Friday, 14 June 2013

A Perfect Day

Katie has given me another card; there is one every Wednesday and one every Sunday. Some cards are easy; some are hard. Some I can respond to quickly; others take time, lots of time, to contemplate and consider before fingers hit keys and pulse out some kind of coherent response. It's hard to tell which ones will make me think a lot; this one did. She asked me to describe a "perfect day".

I can't. I don't think there is such a thing as a perfect day. I think all days have their moments of perfection, snatches of time and space where peace and contentment are solid and real, bits of perfection scattered like diamonds amidst the daily muck of life, flashes of grace and love, jewels in hand. Those are the perfect about which I can write.

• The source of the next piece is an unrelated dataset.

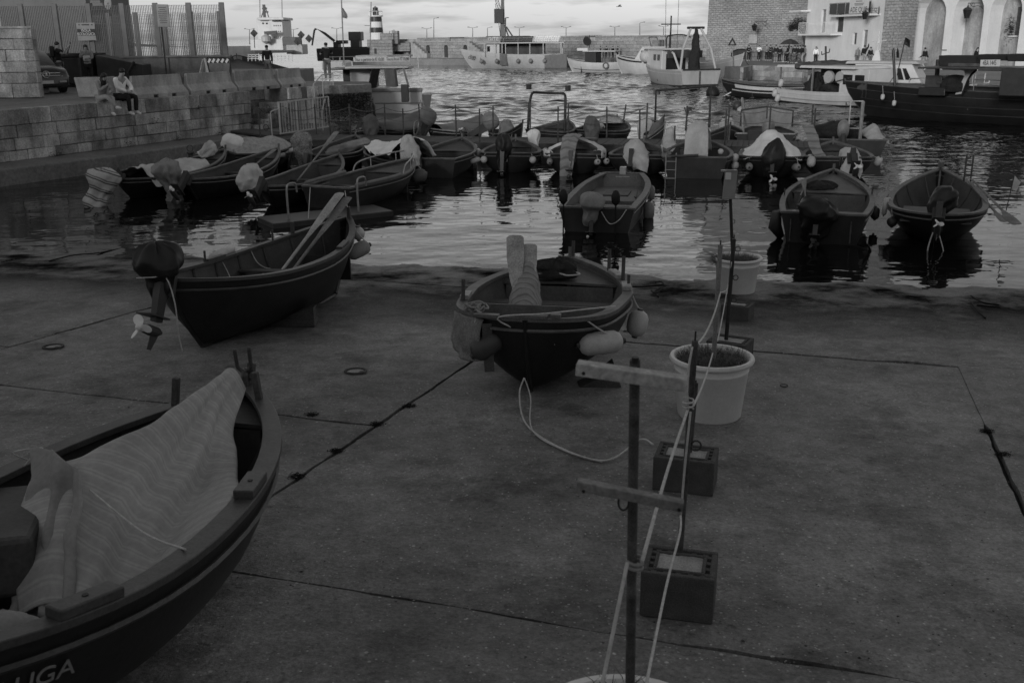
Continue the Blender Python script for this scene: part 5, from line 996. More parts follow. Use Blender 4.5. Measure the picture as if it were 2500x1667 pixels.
dm_ = drape([[h0, h0.lerp(h1, .5) + V((-.03, -.02, 0)), h1], [h0 + V((-.04, -.03, -.25)), h0.lerp(h1, .5) + V((-.07, -.05, -.25)), h1 + V((-.03, 0, -.22))], [h0 + V((-.02, -.03, -.42)), h0.lerp(h1, .5) + V((-.05, -.05, -.46)), h1 + V((-.02, 0, -.40))]], 7, .03, 8, 4); dm_.m = mq; dm_.build('sheet', 'wood', ruu, smooth=True, solid=.008)
bb_ = thing('hanging_plank', 'dark plank hanging at the left stern corner of the wide boat', 'plank', Ct.W(.02, .5, 1, .02)); MB(WM(bb_)).bar(Ct.W(.02, .92, 1, .03), Ct.W(.02, .92, 1, .03) + V((.02, -.03, -.5)), .10, .03, up=(0, 1, 0)).build('board', 'wood_dark', bb_, bevel=.004)
rg = Ct.L2W(-.02, 0, .16); rope('slack mooring line from the wide boat to the near post', [rg + V((0, 0, .12)), rg + V((-.05, -.1, -.02)), gp(1285, 1040) + V((0, 0, .02)), gp(1370, 1098) + V((0, 0, .015)), gp(1480, 1128) + V((0, 0, .015)), gp(1560, 1100) + V((0, 0, .10)), V((1.02, 6.72, 1.25))], .009, 'rope')
rope('second strand of the mooring line looped at the stern ring', [rg + V((0, 0, .12)), rg + V((.06, -.1, -.05)), gp(1300, 1055) + V((0, 0, .02)), gp(1380, 1104) + V((0, 0, .015)), gp(1470, 1131) + V((0, 0, .015))], .007, 'rope')
ch = thing('keel_chock', 'wedge chock beside the wide slipway boat', 'chock', gp(1478, 938)); MB().loft([[(-.3, -.12, 0), (.16, -.12, 0), (.16, .12, 0), (-.3, .12, 0)], [(-.1, -.12, .10), (.08, -.12, .26), (.08, .12, .26), (-.1, .12, .10)]]).build('wedge', 'wood_dark', ch, bevel=.01)
# ------------------------------------------------------------------ boats afloat between slipway and pontoon
DR = -.2
Dt = Boat('motor_skiff', 'grey square-bowed skiff afloat with a pale bag on its outboard', (1.87, 21.5), (2.98, 26.35), DR, 1.78, .74, 'punt', 'hull_mid', 'lining_grey', 'gunwale', sb=.10, ss=0, thw=(.30,), deck=0, bs=.92, gw=.13, floor=.45, strake=True)
q = Dt.P(.62, .7, 1); MB().box((Dt.L * .68, 0, .52), (2.4, 1.25, .06)).build('casting_deck', 'lining_grey', Dt.th, bevel=.01); MB().box((Dt.L * .66, -.05, .565), (.75, .62, .03)).build('hatch', 'lining', Dt.th, bevel=.01); MB().box((Dt.L * .44, 0, .42), (.05, 1.3, .25)).build('bulkhead', 'lining_grey', Dt.th)
mb = MB(); mb.box((Dt.L - .05, 0, .86), (.2, .16, .3)); mb.box((Dt.L - .14, 0, .72), (.06, .36, .12)); mb.build('bow_post', 'metal', Dt.th)
outboard(Dt, .08, R(14), z=.72, s=.95); c_ = Dt.L2W(-.16, .1, .72); bag('motor_cover', 'pale cloth bag tied over the outboard of the square-bowed skiff', c_, ((.10, -.42), (.16, -.25), (.20, .0), (.30, .14), (.27, .34), (.12, .44), (.02, .46)), (.1, -.12, 1), 'cloth_grey', 2, .05, sx=1.1)
for s, y0 in ((1, .72), (-1, -.42)):
    tf = thing('trim_paddle', ('black paddle standing on the left stern corner of the skiff', 'black paddle standing right of the outboard on the skiff')[s < 0], 'paddle', Dt.L2W(-.08, y0, .1)); MB().tube([(0, 0, 0), (0, 0, .75)], .018, 6).build('shaft', 'rubber', tf); MB().lathe([(.02, .70), (.10, .78), (.11, .92), (.06, 1.02), (.01, 1.04)], 12, Matrix.Diagonal((.9, .35, 1, 1))).build('blade', 'rubber', tf, smooth=True)
rope('cord looped across the stern of the square-bowed skiff', [Dt.L2W(-.14, -.12, .68), Dt.L2W(-.12, -.3, .42), Dt.L2W(-.12, -.5, .5), Dt.L2W(-.06, -.66, .74)], .012)
fender('dark fender high on the right side of the skiff', Dt.W(.86, .55, -1, .14), (0, 0, 1), .16, .5, 'plastic_grey', tie=Dt.W(.86, 1, -1)); fender('dark pear fender low on the right side of the skiff', Dt.W(.40, .5, -1, .15), (0, 0, 1), .17, .55, 'plastic_grey', tie=Dt.W(.40, 1, -1))
rope('dark cable curling over the deck of the skiff', [Dt.L2W(3.9, -.45, .9), Dt.L2W(3.5, -.5, .7), Dt.L2W(3.2, -.55, .62), Dt.L2W(2.4, -.6, .60), Dt.L2W(1.9, -.62, .7)], .014, 'rope_dark')
Et = Boat('motor_boat', 'dark transom boat afloat with a black bagged outboard, second from right', (6.33, 20.0), (8.0, 24.75), DR, 1.95, .80, 'transom', 'hull_dark', 'lining_grey', 'gunwale', sb=.30, ss=.02, thw=(.32,), deck=.62, bs=.84, gw=.10, ribs=5, tholes=((.45, 1), (.55, -1)))
MB().box((.5, 0, .55), (.04, 1.5, .12)).build('stern_rail', 'lining_grey', Et.th)
for y0 in (.62, -.55): mb = MB(); mb.tube([(-.09, y0, .62), (-.09, y0, .25)], .018, 5); mb.tube([(-.1 + .03 * cos(i * pi / 4), y0, .66 + .03 * sin(i * pi / 4)) for i in range(9)], .012, 4); mb.build('chain_plate', 'rust', Et.th)
outboard(Et, .12, R(30), z=.80, s=1.05, prop='metal_dark'); c_ = Et.L2W(-.10, .12, .72); bag('motor_cover', 'black ragged bag over the outboard of the boat second from right', c_, ((.16, -.55), (.22, -.35), (.26, -.1), (.34, .12), (.36, .32), (.22, .48), (.03, .52)), (.15, -.25, 1), 'cloth_black', 3, .09, sx=1.25)
nm = bag('fishing_net', 'dark net piled along the bow of the boat second from right', Et.L2W(3.55, .22, .78), ((.30, 0), (.32, .06), (.24, .14), (.1, .2), (.03, .22)), (-.1, .1, 1), 'net_dark', 5, .08, 18, 1.3, 'net', 8)
MB().box((2.5, .62, .72), (.9, .03, .30), Matrix.Rotation(.25, 3, 'X')).build('side_board', 'lining_grey', Et.th)
oar('oar laid inside the boat second from right', Et.L2W(1.5, .4, .55), Et.L2W(3.6, .62, 1.0), 'wood', .7, .06); fender('small dark fender on the right of the boat second from right', Et.W(.45, .62, -1, .12), (0, 0, 1), .13, .36, 'plastic_dark', tie=Et.W(.45, 1, -1))
cv = thing('rudder_board', 'curved dark board hung on the left of the boat second from right', 'board', Et.W(.10, .3, 1, .05)); MB(WM(cv)).tube([Et.W(.03, .95, 1, .1), Et.W(.05, .55, 1, .18), Et.W(.08, .25, 1, .12)], [.10, .14, .08], 8).build('board', 'hull_mid', cv, smooth=True)
bag('bait_bag', 'small pale plastic bag in the boat second from right', Et.L2W(.7, .62, .62), ((.03, 0), (.06, .04), (.05, .10), (.02, .13)), (0, 0, 1), 'cloth_pale', 2, .03, 12, 1, 'bag', 8)
Ft = Boat('motor_boat', 'dark round-sterned boat at the right with a raised outboard and oars', (8.42, 19.55), (10.45, 24.3), DR, 1.98, .80, 'round', 'hull_black', 'lining', 'gunwale', sb=.34, ss=.05, thw=(.40,), deck=0, gw=.10, ribs=6)
MB().box((1.35, 0, .62), (1.9, 1.35, .04)).build('stern_bench', 'lining', Ft.th, bevel=.02); outboard(Ft, -.05, R(52), x=.12, z=.92, s=1.0)
c_ = Ft.L2W(.32, -.05, .98); bag('motor_cover', 'black cloth over the raised outboard of the right-hand boat', c_, ((.14, -.3), (.24, -.1), (.32, .12), (.28, .36), (.10, .48), (.02, .5)), (.55, .2, 1), 'cloth_black', 7, .06)
mb = MB(); [mb.tube([(4.0, y0, 1.0), (4.0, y0, 1.62)], .02, 6) for y0 in (-.52, -.66)]; mb.bar((4.0, -.5, 1.38), (4.0, -.68, 1.38), .03, .05); mb.bar((4.0, -.5, 1.15), (4.0, -.68, 1.15), .03, .05); mb.build('line_frame', 'metal_dark', Ft.th)
MB().box((Ft.L - .08, 0, 1.24), (.09, .14, .12)).build('bow_block', 'gunwale_dark', Ft.th)
oar('oar with its blade over the right side of the round-sterned boat', Ft.L2W(3.6, -.66, 1.12), Ft.L2W(.75, -1.5, .62), 'wood', .85, .12); oar('second oar lying under the first on the round-sterned boat', Ft.L2W(3.7, -.58, 1.08), Ft.L2W(.85, -1.28, .64), 'wood', .7, .08)
pf = thing('marker_flag', 'small pale pennant over the right side of the round-sterned boat', 'flag', Ft.L2W(1.9, -1.35, .7)); MB().tube([(0, 0, 0), (.05, -.05, .75)], .010, 5).build('staff', 'metal_dark', pf); cl = drape([[V((.03, -.03, .45)), V((.15, -.02, .42))], [V((.05, -.05, .75)), V((.2, -.04, .6))]], 4, .02).build('pennant', 'cloth_pale', pf)
fender('dark round fender on the left of the round-sterned boat', Ft.W(.18, .60, 1, .12), (0, 0, 1), .15, .3, 'plastic_dark', tie=Ft.W(.18, 1, 1)); fender('pale cylinder fender on the left gunwale of the round-sterned boat', Ft.W(.30, .9, 1, .06), (.1, 0, 1), .07, .5, 'plastic_white', tie=Ft.W(.30, 1.02, 1))
rope('mooring rope hanging from the outboard of the round-sterned boat', [Ft.L2W(-.3, .02, .55), Ft.L2W(-.4, .08, .2), Ft.L2W(-.42, .02, -.1)], .014); rope('second rope hanging into the water behind the round-sterned boat', [Ft.L2W(-.3, -.1, .5), Ft.L2W(-.35, -.22, .15), Ft.L2W(-.3, -.2, -.1)], .012)
rope('cord slung over the left gunwale of the round-sterned boat', [Ft.W(.36, 1.02, 1, .1, 0), Ft.W(.36, 1.04, 1, -.04, .02), Ft.W(.37, .8, 1, -.12), Ft.W(.38, .6, 1, -.15)], .01)
Gt = Boat('rail_boat', 'slim dark boat with a bent steel bow rail, rightmost of the left group', (-4.62, 25.1), (-2.85, 29.3), DR, 1.75, .74, 'transom', 'hull_dark', 'lining', 'gunwale', sb=.22, ss=0, thw=(.34,), deck=.66, bs=.80, gw=.10)
mb = MB()
for sd_ in (1, -1):
    pts = [Gt.P(t, 1, sd_) + V((0, -sd_ * .06, h)) for t, h in ((.56, .02), (.60, .22), (.72, .28), (.86, .28), (.95, .26))]; mb.tube(spline(pts, 4), .02, 6)
    for t in (.72, .9): q = Gt.P(t, 1, sd_) + V((0, -sd_ * .06, 0)); mb.tube([q, q + V((0, 0, .28))], .015, 5)
mb.build('bow_rail', 'metal', Gt.th)
for sd_ in (1, -1): MB().tube([Gt.P(t, 1, sd_) + V((0, 0, .05)) for t in (.05, .2, .35, .5)], .05, 8).build('side_tube', 'tarp_mid', Gt.th, smooth=True)
fender('big dark buoy at the bow of the bow-rail boat', Gt.W(.92, .50, -1, .28, .05), (1, .3, .2), .26, .62, 'tarp', tie=Gt.W(.9, 1, -1))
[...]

My life has been blessed with a great many of these moments, most of them with my family, time with my children and wife, time with my Mom or Dad, time with those I love. These have been the moments of perfection that make a day stand out, that make all of a day seem perfect, perhaps even a whole life. These moments, these small bits of days, are so powerful that they mask over the detritus of the mundane and give lustre to life.

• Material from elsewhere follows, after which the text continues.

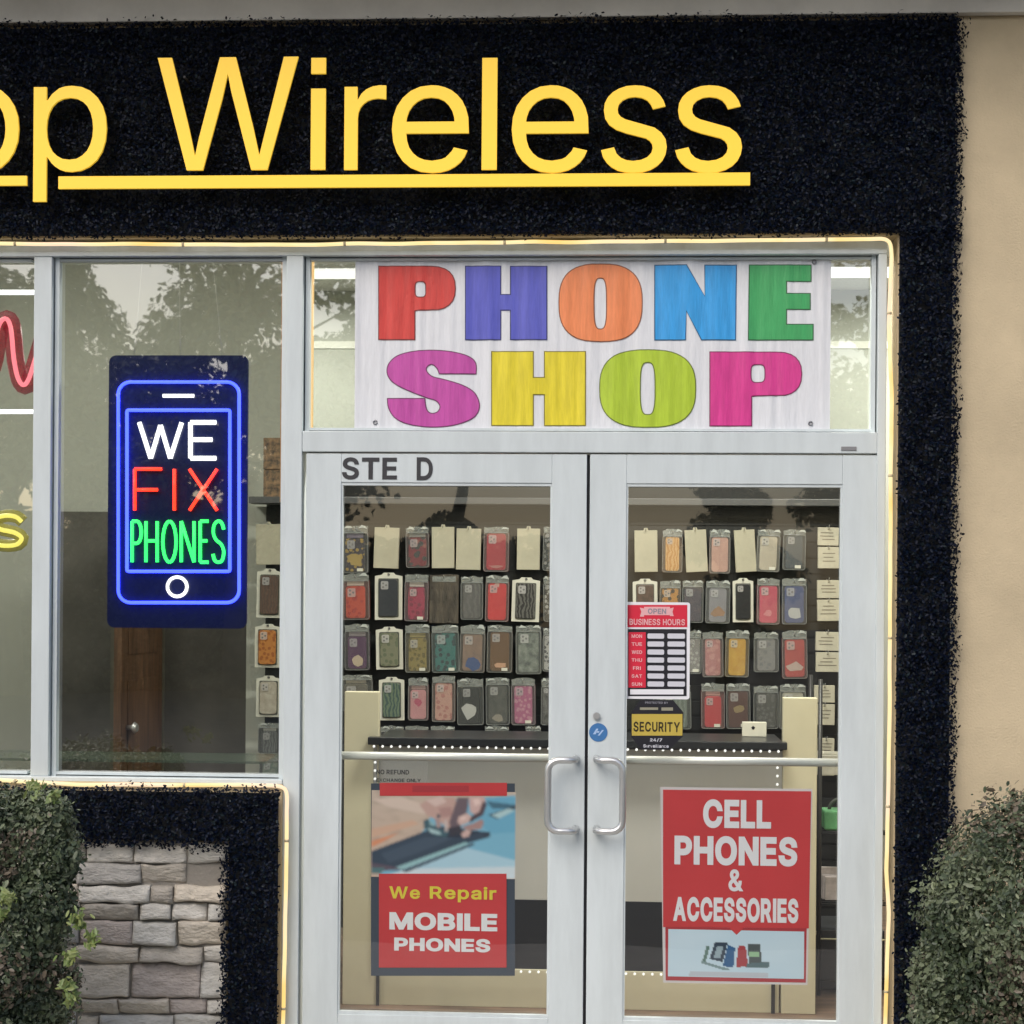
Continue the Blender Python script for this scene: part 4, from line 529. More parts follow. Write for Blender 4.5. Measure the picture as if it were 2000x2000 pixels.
# ------------------------------------------------------------------ doors
def door(px0, px1, gx0, gx1, label, lettering=None):
    x0, x1 = X(px0,1100), X(px1,1100)
    g0, g1 = X(gx0,1100), X(gx1,1100)
    z1 = Z(1150,887); gz1 = Z(1150,944); gz0 = Z(1150,1992)
    y0, y1 = 0.006, 0.052
    d = empty('shop_door', ((x0+x1)/2, 0.03, 0), label, 'door', 'pair of glass entrance doors')
    b = MB()
    b.box(x0, g0, y0, y1, 0.012, z1); b.box(g1, x1, y0, y1, 0.012, z1)
    b.box(g0, g1, y0+.0003, y1, gz1, z1); b.box(g0, g1, y0+.0003, y1, 0.012, gz0)
    b.build('door_frame', M_alu, d, bevel=0.002)
    t = .009
    for q in ((g0, g1, y0+.004, y0+.022, gz1-t, gz1-.0004), (g0, g0+t*.6, y0+.005, y0+.022, gz0+t, gz1-t), (g1-t*.6, g1, y0+.005, y0+.022, gz0+t, gz1-t), (g0, g1, y0+.004, y0+.022, gz0+.0004, gz0+t)):
        b = MB(); b.box(*q); b.build('glazing_bead', M_alu, d)
    pane(g0, g1, gz0, gz1, 0.034, M_dglass, d)
    return d, (x0, x1, g0, g1, z1, gz0, gz1)
dl, DL = door(596, 1145, 665, 1077, 'left white framed glass door lettered STE D on its top rail')
dr, DR = door(1151, 1714, 1223, 1645, 'right white framed glass door bearing the red hours sign')
text('STE', 668, 893, 775, 937, 0.0045, mat('black_vinyl', (0.03,0.03,0.035), 0.5), dl, 'lettering', 0.002, bold='B', gap=75)
text('D', 814, 893, 845, 938, 0.0045, MATS['black_vinyl'], dl, 'lettering', 0.002, bold='B')
M_steel = mat('satin_handle', (0.62,0.63,0.63), 0.32, metal=0.75)
def pull(pxm, pxo, d):
    ya, yb = 0.004, -0.06
    t, bt = W(pxm,1485,yb), W(pxm,1624,yb)
    xo = W(pxo,1555,yb).x; r = 0.035; s = 1 if xo > t.x else -1
    zt, zb_ = t.z, bt.z
    pts = [(t.x-s*0.004, ya, zt), (t.x-s*0.003, yb+.02, zt), (t.x+s*.006, yb+.004, zt), (t.x+s*0.02, yb, zt)]
    pts += [(xo-s*r, yb, zt)] + [(xo-s*r+s*r*math.sin(a), yb, zt-r+r*math.cos(a)) for a in (.4,.8,1.2)] + [(xo, yb, zt-r), (xo, yb, zb_+r)]
    pts += [(xo-s*r+s*r*math.cos(a), yb, zb_+r-r*math.sin(a)) for a in (.4,.8,1.2)] + [(xo-s*r, yb, zb_)]
    pts += [(t.x+s*0.02, yb, zb_), (t.x+s*.006, yb+.004, zb_), (t.x-s*0.003, yb+.02, zb_), (t.x-s*.004, ya, zb_)]
    b = MB(); b.tube(pts, 0.0115, 12); b.build('pull_handle', M_steel, d)
pull(1122, 1070, dl); pull(1168, 1216, dr)
for d, D, pa, pb in ((dl, DL, 1476, 1480), (dr, DR, 1484, 1490)):
    zz = W(870 if d is dl else 1430, (pa+pb)/2, 0.085).z
    b = MB(); b.tube([(D[2]-.02, 0.085, zz), (D[3]+.02, 0.085, zz)], 0.0135, 12)
    b.tube([(D[2]-.012, 0.05, zz), (D[2]-.012, 0.085, zz)], 0.012, 8); b.tube([(D[3]+.012, 0.05, zz), (D[3]+.012, 0.085, zz)], 0.012, 8)
    b.build('push_bar', mat('pale_bar', (0.70,0.70,0.66), 0.35, metal=0.3), d)
b = MB(); b.box(DL[1]-.006, DR[0]+.006, 0.026, 0.04, 0.01, DL[4]); b.build('meeting_seal', M_alud, dr)
b = MB(); b.box(xj1, xr0, 0.0, 0.11, 0.0, 0.011); b.build('threshold', M_steel, fr)

# ------------------------------------------------------------------ boxwood panels
M_leafs = [mat('artificial_leaf_%d' % i, c, r, spec=0.12) for i, (c, r) in enumerate([((0.0008,0.0028,0.011),.5),((0.0014,0.004,0.015),.46),((0.001,0.0045,0.009),.5),((0.003,0.008,0.021),.44),((0.012,0.020,0.025),.40)])]
def leaf_panel(root, rects, dens, name='foliage', size=(0.008, 0.015)):
    PP, NN = [], []
    for (x0, x1, z0, z1, jit) in rects:
        n = int((x1-x0)*(z1-z0)*dens)
        p = np.column_stack([rng.uniform(x0, x1, n), np.zeros(n), rng.uniform(z0, z1, n)])
        lump = np.array([noise.noise(Vector((q[0]*13, q[2]*13, 2))) for q in p])
        dep = rng.uniform(0, 1, n) ** 0.6
        p[:, 1] = -0.030 - dep * (0.050 + 0.022*lump)
        p[:, [0, 2]] += rng.normal(0, 0.003, (n, 2))
        PP.append(p); NN.append(np.tile([0, -1, 0.12], (n, 1)))
        # sprigs that stick out past the edges named in jit
        for e in jit:
            L = (x1-x0) if e in 'tb' else (z1-z0)
            k = int(L * 520)
            s = rng.uniform(0, 1, k)
            ragged = np.array([max(0, noise.noise(Vector((q*L*5, ord(e), 0))) + .5) for q in s])
            o = np.minimum(rng.exponential(0.0055, k), .017) * (0.25 + 1.3 * ragged)
            xx = x0 + s*(x1-x0) if e in 'tb' else (x0-o if e == 'l' else x1+o)
            zz = z0 + s*(z1-z0) if e in 'lr' else (z0-o if e == 'b' else z1+o)
            q = np.column_stack([xx*np.ones(k), -0.03-rng.uniform(0.0, .06, k), zz*np.ones(k)])
            PP.append(q)
            out = {'t': [0,-.5,1], 'b': [0,-.5,-1], 'l': [-1,-.5,0], 'r': [1,-.5,0]}[e]
            NN.append(np.tile(out, (k, 1)))
    P, N = np.concatenate(PP), np.concatenate(NN)
    mi = rng.choice(5, len(P), p=[.34,.3,.2,.1,.06])
    return link(name, leaf_mesh(name, P, N, rng.uniform(*size, len(P)), 0.55, mi, 0.55), M_leafs, root)
M_back = mat('panel_backing', (0.003,0.004,0.006), 0.9)
hz0, hz1 = Z(1000,461), Z(1000,52)
hx0, hx1 = X(1748,1000), X(1857,1000)
hp = empty('leaf_panel', (hx0, 0, 0), 'near black artificial boxwood panel running above and right of the doors', 'leaf panel')
b = MB(); b.box(-4.1, X(1862,200), -0.0315, -0.0205, hz0+.001, hz1-.001); b.box(hx0+.004, hx1-.006, -0.0312, -0.0208, 0.0, hz0+.0005)
b.build('backing_board', M_back, hp)
leaf_panel(hp, [(-2.8, X(1862,200), hz0, hz1-.005, 'tb'), (X(1850,200), X(1868,200), hz0-.03, hz1-.012, 'r'), (hx0, hx1, 0.0, hz0+.01, 'r')], 30000)
lx0, lx1 = X(447,1800), X(551,1800)
lz1, lz0 = Z(350,1538), Z(350,1643)
lp = empty('leaf_panel', (lx1, 0, 0), 'L shaped near black boxwood panel framing the stone below the window', 'leaf panel')
b = MB(); b.box(-2.85, lx1-.005, -0.0525, -0.0475, lz0+.01, lz1-.008); b.box(lx0+.01, lx1-.005, -0.0522, -0.0478, 0.0, lz0+.0095)
b.build('backing_board', M_back, lp)
o = leaf_panel(lp, [(-2.8, lx1, lz0, lz1, 'tb'), (lx0, lx1, 0.0, lz0, 'l')], 27000)
o.location.y -= 0.02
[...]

I remember so many things, watching the kids climb the banks up and down Cavendish Beach on PEI, letting them pick out souvenirs from a street vendor in Battery Park, buying them giant chocolate chip cookies at Cow Chip Cookies in Seattle, days on the boat and in the car or at the park or fishing by Rolley Lake; all this and more. There is so much perfection for me to remember that the movie theatre in my mind forever plays, and each moment is precious. When I lay down for my final rest, these are what will be with me, these moments of perfection.

If I have to pick one, then I pick a cold, dreary day in May, a day when the rain on the BC coast was so light as to be just past a fog and so dense as to reach through my weather gear and soak me to the skin. This day we were on our boat making our way south down Trincomali Channel with the high cliffs of Valdes Island to the east and the low, tree studded rocks of the De Courcy Islands to the west. It was mid-morning and we were clear of Gabriola Passage, headed for Clam Bay, intending to take The Cut between Thetis and Kuper Islands to spend the night at Thetis Island Marina in Telegraph Harbour.

I was on deck, tiller in hand, hunched over, shielding myself from the misty moistness of the morning. The kids were below, laughing and talking and being the energy that is young teen-hood. I had the deck, they had the cabin. The hatch was closed to keep the rain out. I slid it forward an inch and asked for a cup of tea. A cheerful voice said yes and a hidden hand closed the hatch once more against the mist. A few minutes later this disembodied hand reaches up from the bowels of below-deck, steaming cup held gingerly, forced upward, voiceless, rising from the depths. I'm still unsure whose hand it was and it doesn't really matter. Each of them is precious, a gift to me. I took the tea and the hidden hand once again closed the hatch against the dripping sky.

In all of this I was most content. The perfection of this time and place, this was my perfect day. It was all I could ask for, all I could want, and all there is for me. If I had another day, it would not be for me. It would be for the hidden hands below-deck, the laughter of young voices, the faith of children.

1 comment:

  1. I think what people need to remember is that happiness is not having large events that make them happy but having many small events that make them happy. The goal is to increase the number of small events that make you happy and if you get a couple of big ones in there - way to go!